───── Raw records
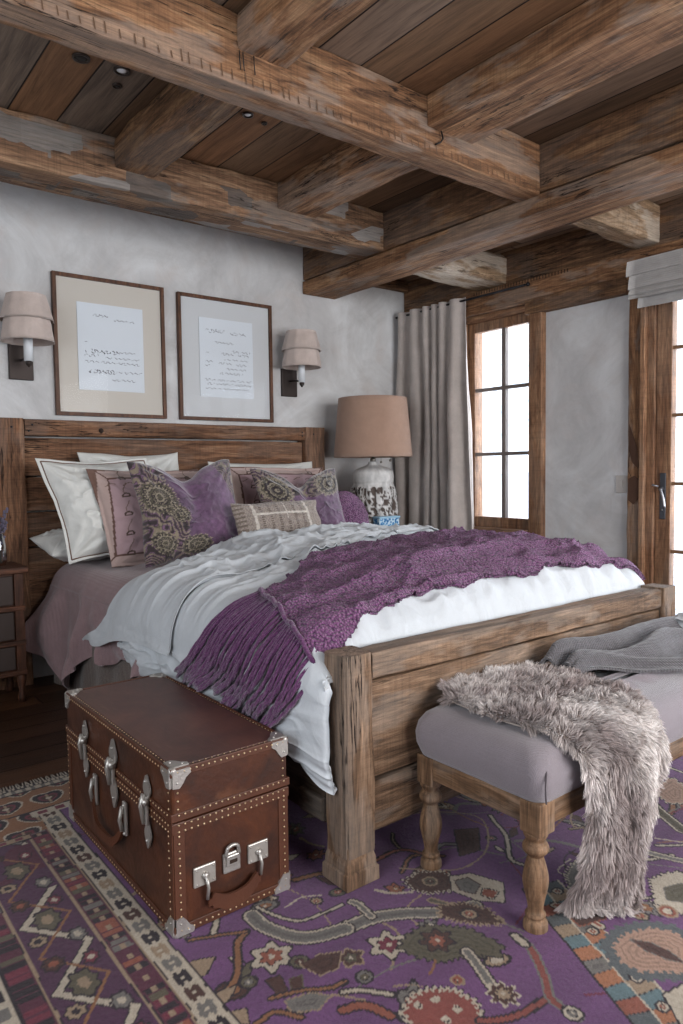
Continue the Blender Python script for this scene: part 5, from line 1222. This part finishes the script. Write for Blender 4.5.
def dblob(cx, cy, r, asp, ang, c, out, inner, pet=0):
    sl = sub([cx], [cy], r*1.6*max(1, asp)+.02); a, b = Xw[sl]-cx, Yw[sl]-cy; cc_ = col[sl]
    ca, sa = math.cos(ang), math.sin(ang); u_, v_ = (a*ca+b*sa)/asp, -a*sa+b*ca
    th = np.arctan2(v_, u_); rr = np.hypot(u_, v_)/(1+(.20*np.cos(th*pet) if pet else 0))
    cc_[rr < r+.006] = hx(PAL[out]); cc_[rr < r] = hx(PAL[c]); cc_[rr < r*.62] = hx(PAL['dark']); cc_[rr < r*.55] = hx(PAL[inner]); cc_[rr < r*.18] = hx(PAL['cream'])
# filler sprigs over the whole field
rr_ = random.Random(17)
for k in range(430):
    cx, cy = rr_.uniform(.76, 3.2), rr_.uniform(-.4, 2.55)
    t = rr_.random()
    if .9 < cx < 1.6 and .66 < cy < 1.55 and t > .45: continue
    if t < .4: dblob(cx, cy, rr_.uniform(.012, .03), rr_.uniform(1, 1.8), rr_.uniform(0, 3), rr_.choice(['tan', 'rust', 'brown', 'olive', 'grey']), 'dark', rr_.choice(['rust', 'cream', 'ochre']), rr_.choice([0, 5, 7]))
    elif t < .75:
        a = rr_.uniform(0, 6.28); L = rr_.uniform(.08, .24); cv = rr_.uniform(-.07, .07)
        dline([(cx, cy), (cx+L*.5*math.cos(a)-cv*math.sin(a), cy+L*.5*math.sin(a)+cv*math.cos(a)), (cx+L*math.cos(a), cy+L*math.sin(a))], rr_.uniform(.004, .016), rr_.choice(['ochre', 'cream', 'grey', 'rust', 'tan']), rr_.choice([None, 'dark']))
    else:
        a = rr_.uniform(0, 6.28); s = rr_.uniform(.02, .05)
        dpoly([(cx+s*math.cos(a), cy+s*math.sin(a)), (cx+.4*s*math.cos(a+1.4), cy+.4*s*math.sin(a+1.4)), (cx-s*math.cos(a), cy-s*math.sin(a)), (cx-.4*s*math.cos(a+1.4), cy-.4*s*math.sin(a+1.4))], rr_.choice(['brown', 'tan', 'olive', 'cream']), 'dark', .004)
for k in range(170):
    cx, cy, a, cv = rr_.uniform(.76, 3.2), rr_.uniform(-.4, 2.55), rr_.uniform(0, 6.28), rr_.uniform(-.10, .10); L = rr_.uniform(.10, .30)
    dline([(cx, cy), (cx+L*.5*math.cos(a)-cv*math.sin(a), cy+L*.5*math.sin(a)+cv*math.cos(a)), (cx+L*math.cos(a), cy+L*math.sin(a))], rr_.uniform(.004, .007), rr_.choice(['ochre', 'dark', 'tan', 'crimson', 'grey']))
# the slanting striped band at the right
for (A0, A1, B0, B1) in (((1.60, 1.24), (1.10, .20), (1.715, 1.20), (1.22, .16)),):
    A0, A1, B0, B1 = map(np.array, (A0, A1, B0, B1)); L = 26
    cs = ['orange', 'teal', 'rust', 'tealgrey', 'tan', 'teal', 'orange', 'grey']
    for i in range(L):
        p, q_ = A0+(A1-A0)*i/L, A0+(A1-A0)*(i+1)/L; p2, q2 = B0+(B1-B0)*i/L, B0+(B1-B0)*(i+1)/L; mm = (p+p2)/2; mq = (q_+q2)/2
        dpoly([tuple(p), tuple(mm), tuple(mq), tuple(q_)], cs[i % 8], 'dark', .002); dpoly([tuple(mm), tuple(p2), tuple(q2), tuple(mq)], cs[(i+3) % 8], 'dark', .002)
        if i % 2: dblob(*(mm*.5+p2*.5), .012, 1, 0, 'cream', 'dark', 'rust')
    dline([tuple(A0), tuple(A1)], .006, 'dark'); dline([tuple(B0), tuple(B1)], .006, 'cream'); dline([tuple((A0+B0)/2), tuple((A1+B1)/2)], .005, 'cream')
for d in RUGD:
    if d[0] == 'poly': dpoly(*d[1:])
    elif d[0] == 'line': dline(*d[1:])
    else: dblob(*d[1:])
# borders: distance from the rug's edge measured on the left and far sides (mirrored on the others)
def border(dd, s, sl, flipfar=False):
    """dd: distance from the rug edge, s: running coordinate"""
    cc_ = col
    def P_(m_, c): col[sl & m_] = hx(PAL.get(c, c))
    P_((dd < .53), 'dark')
    P_((dd < .525) & (dd > .463), 'cream'); 
    k = np.floor(s/.062).astype(int); f = (s/.062) % 1; dc = np.abs(dd-.494)
    pal6 = ['dark', 'grey', 'tan', 'dark', 'grey', 'brown']
    for j in range(6): P_((k % 6 == j) & (dc < .020) & (np.abs(f-.5) < .34-.10*np.cos((dd-.494)*300)) & ((np.abs(f-.5) > .08) | (dc > .006)), pal6[j])
    P_((dd < .455) & (dd > .398), 'wine')
    k = np.floor(s/.024).astype(int); h_ = _h(k, k*0+3, k*0, 5)
    b_ = (dd < .450) & (dd > .403) & (((s/.024) % 1) > .16)
    for lo_, hi_, c in ((0, .3, 'dark'), (.3, .5, 'crimson'), (.5, .65, 'olive'), (.65, .8, 'rust'), (.8, .9, 'grey')): P_(b_ & (h_ >= lo_) & (h_ < hi_), c)
    P_(b_ & (np.abs(dd-.426) < .007) & (((s/.048) % 1) > .5), 'tan')
    P_((dd < .397) & (dd > .390), 'tan'); P_((dd < .461) & (dd > .456), 'tan')
    P_((dd < .389) & (dd > .232), 'plum')
    q_ = (dd < .386) & (dd > .235); vn_ = fbm(s*2.1, dd*2, 0, 77); P_(q_ & (vn_ > .12), 'wine')
    zc = .3105 + .060*(2*np.abs(((s/.30) % 1)-.5)*2-1)
    z2 = .3105 - .060*(2*np.abs(((s/.30) % 1)-.5)*2-1)
    P_(q_ & (np.abs(dd-zc) < .016) & (_h(np.floor(s/.3).astype(int), 0*k, 0*k, 2) > .25), 'dark'); P_(q_ & (np.abs(dd-zc) < .011) & (_h(np.floor(s/.3).astype(int), 0*k, 0*k, 2) > .25), 'cream')
    P_(q_ & (np.abs(dd-z2) < .005), 'ochre')
    sc_ = ((s/.30) % 1)*.30-.15; 
    for (s0, d0, r, asp, c, ic) in ((0., .31, .030, 1.5, 'olive', 'tan'), (.11, .27, .022, 1.1, 'brown', 'rust'), (-.11, .355, .018, 1.4, 'grey', 'cream'), (-.08, .265, .020, 1., 'tan', 'dark'), (.08, .352, .016, 1.3, 'crimson', 'cream')):
        rr = np.hypot((sc_-s0)/asp, dd-d0)*(1+.12*np.cos(7*np.arctan2(dd-d0, sc_-s0)))
        P_(q_ & (rr < r+.005), 'dark'); P_(q_ & (rr < r), c); P_(q_ & (rr < r*.5), ic)
    P_((dd < .231) & (dd > .224), 'tan'); P_((dd < .223) & (dd > .165), 'wine')
    k = np.floor(s/.026).astype(int); h_ = _h(k, k*0+9, k*0, 6); b_ = (dd < .220) & (dd > .168) & (((s/.026) % 1) > .18)
    for lo_, hi_, c in ((0, .35, 'dark'), (.35, .55, 'crimson'), (.55, .7, 'olive'), (.7, .85, 'grey')): P_(b_ & (h_ >= lo_) & (h_ < hi_), c)
    P_((dd < .164) & (dd > .158), 'dark'); P_((dd < .157) & (dd > .095), 'cream')
    k = np.floor(s/.065).astype(int); f = (s/.065) % 1; P_((np.abs(dd-.126) < .020) & (np.abs(f-.5) < .33) & (k % 2 == 0), 'dark'); P_((np.abs(dd-.126) < .018) & (np.abs(f-.5) < .3) & (k % 2 == 1), 'grey')
    P_((dd < .094) & (dd > .088), 'dark'); P_((dd < .087) & (dd > .02), 'crimson'); P_((dd < .02), 'dark')
    P_((dd < .08) & (dd > .028) & (((s/.05) % 1) < .45), 'olive')
dl = Xw-rx0; dr_ = rx1-Xw; dn_ = Yw-ry0
df = (ry1-Yw)
edge_m = np.minimum(np.minimum(dl, dr_), dn_)
border(edge_m, np.where((dn_ < dl) & (dn_ < dr_), X, Y)+.0, (edge_m < .53) & (df > .30))
# far border: tan field with dark palmettes, pale fringe-side guards
fm = (df < .42) & ((Xw < rx0+.46) | (df < .30))
put(fm, 'rust'); s = X
put(fm, 'ochre')
cell = .145; row_i = np.floor(df/.12).astype(int); sx_ = ((s + .07*(row_i % 2))/cell % 1 - .5)*cell; sy_ = ((df/.12) % 1 - .5)*.12
rr = np.hypot(sx_/1.25, sy_ + .012*np.abs(sx_)/.03); put(fm & (rr < .048), 'cream'); put(fm & (rr < .042), 'dark'); put(fm & (rr < .028), 'crimson'); put(fm & (rr < .020), 'brown'); put(fm & (np.abs(sx_) < .004) & (np.abs(sy_) < .035), 'tan'); put(fm & (rr < .009), 'cream')
g1 = (df < .30) & (df > .255) & (Xw > rx0+.44); put(g1, 'cream'); put(g1 & (np.abs(df-.277) < .013) & (((s/.06) % 1) < .55), 'crimson')
g1 = (df < .45) & (df > .41) & (Xw < rx0+.40); put(g1, 'dark'); put(g1 & (np.abs(df-.43) < .013), 'tan'); put(g1 & (np.abs(df-.43) < .010) & (((s/.05) % 1) < .5), 'crimson')
put((df < .255) & (df > .247), 'dark')
put((df < .075), 'dark'); put((df < .068) & (df > .040), 'cream'); put((df < .068) & (df > .040) & (((s/.035) % 1) < .4), 'grey'); put((df < .034) & (((s/.016) % 1) < .6), 'cream')
# wool: small tufts and abrash
tn = _h(np.floor(X/.0042).astype(int), np.floor(Y/.0042).astype(int), 0, 3); col *= (1+.26*(tn-.5))[..., None]
col *= .86*(1+.16*fbm(X*3, Y*3, 0, 90, 3))[..., None]
Z = .011 + .0012*tn + .001*fbm(X*4, Y*4, 0, 6)
edge_all = np.minimum(edge_m, df); Z = np.where(edge_all < .012, .006, Z)
N = NT('rug_wool'); c = N.n('ShaderNodeAttribute', _attribute_name='paint').outputs['Color']; nz = N.noise(N.coord(), 420, 3)
c = N.mix(1., c, N.ramp(nz, (.3, .8), (.7, 1.15)), 'MULTIPLY'); N.bsdf(c, .97, N.bump(nz, .5, .004), Sheen__Weight=.15, Specular__IOR__Level=.08)
rug = thing('rug', 'large purple patterned oriental rug on the wooden floor', 'rug', (1.8, 1.1, 0))
link('pile', sheet(np.stack([X, Y, Z], -1), col=np.clip(col, 0, 1)), N.m, rug)
MB().box(rx0, rx1, ry0, ry1, .001, .0055, .001).build('backing', simple('rug_back', '4a3a38', .95), rug)
rnd = random.Random(2); mb = MB()
x = rx0+.01
while x < rx1-.01:
    dx = rnd.uniform(-.008, .008); mb.tube([(x, ry1-.002, .008), (x+dx*.5, ry1+.02, .007), (x+dx, ry1+.042, .004)], [.003, .003, .0018], 5); x += .011
f_ = mb.build('fringe', simple('fringe_cotton', '8f877d', .95), rug); f_['kind'] = 'stuff'
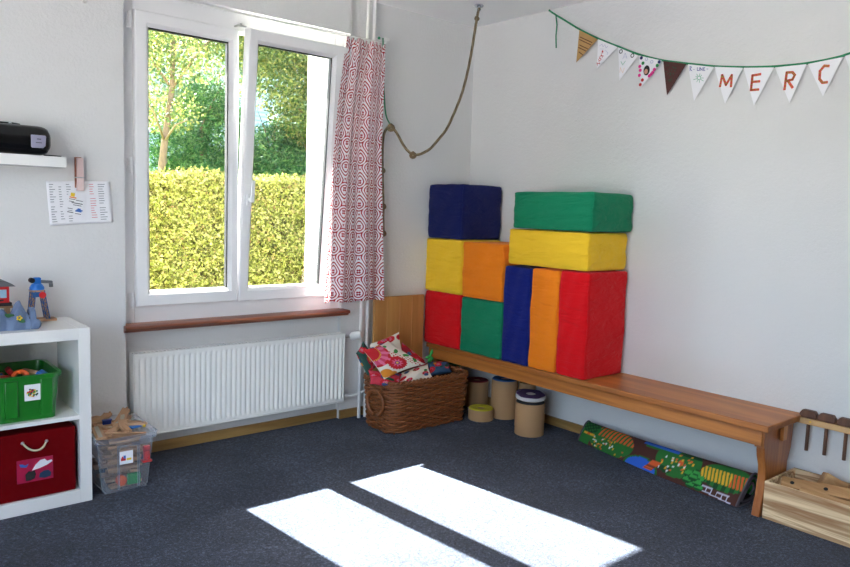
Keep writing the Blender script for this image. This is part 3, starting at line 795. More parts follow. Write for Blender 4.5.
# ------------------------------------------------------------------ rolled play rug
rg = empty('play_rug', (-.2, -1.86, 0), 'rolled up printed play rug with roads and fields under the bench', 'rug')
prof = [(0.0,.03),(.05,.16),(.16,.38),(.30,.62),(.44,.84),(.56,.96),(.68,1.0),(.80,.96),(.90,.84),(.97,.64),(1.0,.42),(.96,.2),(.86,.06),(.68,.01),(.45,.0),(.22,.0),(.08,.02),(.07,.08),(.14,.22),(.26,.44),(.40,.66),(.52,.8),(.64,.86),(.76,.82),(.86,.66),(.89,.44),(.84,.22),(.70,.12),(.46,.1),(.26,.12),(.24,.2),(.36,.42),(.5,.62),(.64,.68),(.74,.54),(.72,.36),(.6,.28)]
pp = smooth_path([Vector((a, b, 0)) for a, b in prof], 5)
al = [0]
for a, b in zip(pp, pp[1:]): al.append(al[-1]+(b-a).length)
tscale = 1.18   # arc from floor edge to ridge
NL = 420
def rug_sec(s):
    x0_ = lerp(-.160, -.370, s)-.026*math.sin(PI*s); w_ = lerp(.135, .235, s); h_ = lerp(.118, .150, s); y_ = lerp(-1.262, -2.458, s)
    return x0_, w_, h_, y_
BR, RG, RDG, RB = lin((74, 38, 30)), lin((34, 108, 42)), lin((12, 66, 28)), lin((44, 98, 206))
RO, RY, RW, RST = lin((216, 92, 38)), lin((222, 170, 40)), lin((220, 224, 228)), lin((190, 190, 210))
def ell(s, t, a, b, ra, rb): return ((s-a)/ra)**2+((t-b)/rb)**2
dots = [(random.random(), random.random(), random.choice([RW, RY, RO])) for _ in range(90)]
def rugc(s, t):
    # s along the roll 0..1, t from the floor edge 0 up to the ridge 1
    for (bx, by) in ((.755,.36),(.73,.24),(.785,.26),(.755,.14),(.79,.40),(.725,.44),(.80,.14),(.76,.50)):
        e = ell(s, t, bx, by, .026, .115)
        if e < 1: return lin((52, 152, 66)) if e < .7 and (t-by) > -.03 else RDG
    if .81 < s < .97:
        b0 = .25-(s-.81)*.5
        if abs(t-b0) < .016 or abs(t-b0+.15) < .016 or (b0-.15 < t < b0 and ((s-.81)/.027) % 1 < .14): return RST
    e = ell(s, t, .46, .0, .11, .44)
    q_ = s-.10*(t-.2)
    if .492 < q_ < .545 and .08 < t < .46:
        return RO if (t*26) % 1 > .25 else lin((120, 50, 24))
    if e < .78: return RB
    if e < 1: return RG
    if ell(s, t, .045, .86, .065, .34) < 1:
        return RDG if math.sin(s*200)*math.sin(t*36+s*70) > -.2 else lin((40, 110, 46))
    if .018 < s < .10 and .42 < t < .56: return RY if abs(s-.055) > .010 else RO
    e = ell(s, t, .22, .52, .16, .60)
    if e < 1:
        if t > .60 and s > .12: return RO if ((s*1.0-t*.05)*38) % 1 > .5 else RG
        for (a, b, c_) in dots[:34]:
            if ell(s, t, .09+a*.25, .05+b*.5, .006, .034) < 1: return c_
        return RG
    if s < .08: return RG
    if .92 < t < 1.2 and .42 < s < .63: return RB
    if .84 < t <= .92 and .44 < s < .62: return RG
    e = ell(s, t, .645, .70, .125, .56)
    if e < 1:
        for (a, b, c_) in dots[34:70]:
            if ell(s, t, .55+a*.18, .25+b*.7, .006, .036) < 1: return c_
        if ell(s, t, .665, .66, .014, .11) < 1: return RO
        if ell(s, t, .60, .30, .035, .12) < 1 or (t > .92 and s > .64): return RDG
        return RG
    e = ell(s, t, .90, .66, .125, .40)
    if e < 1:
        if t < .46: return RDG if math.sin(s*160) > 0 else RG
        if t < .84: return (RY if s < .93 else RO) if ((s+t*.05)*56) % 1 > .42 else RG
        return RG
    if t > 1.15: return RG if math.sin(s*14+1) > 0 else BR
    return BR
vs = []; cols = []; n = len(pp)
for k in range(NL+1):
    s = k/NL; x0_, w_, h_, y_ = rug_sec(s)
    for i, q in enumerate(pp):
        lean = -.07*q.x*w_*0 - .05*q.y*h_
        vs.append((x0_+q.x*w_, y_+lean+(.0), .004+q.y*h_)); cols.append(rugc(s, al[i]/tscale))
fs = [(k*n+i, k*n+i+1, (k+1)*n+i+1, (k+1)*n+i) for k in range(NL) for i in range(n-1)]
ro = MB().add(vs, fs).build('rug', MT['rug'], rg, ang=180)
ca = ro.data.color_attributes.new('pattern', 'FLOAT_COLOR', 'POINT'); ca.data.foreach_set('color', np.array([(*q, 1) for q in cols]).ravel())
MB().add([(a+.006, b, c+.0) if True else 0 for (a, b, c) in [((x-(-.25))*.985-.25, y, z*.97+.003) for (x, y, z) in vs]], [f_[::-1] for f_ in fs]).build('backing', MT['rug_back'], rg, ang=180)
for s in (0, 1):
    x0_, w_, h_, y_ = rug_sec(s)
    MB().tube([(x0_+q.x*w_, y_-.05*q.y*h_, .006+q.y*h_) for q in pp], .006, 6).build('edge_binding', MT['binding'], rg, ang=180)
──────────
Goal:
Tally the lines of the records holding the word "script", then give only the resulting number.

Task result:
2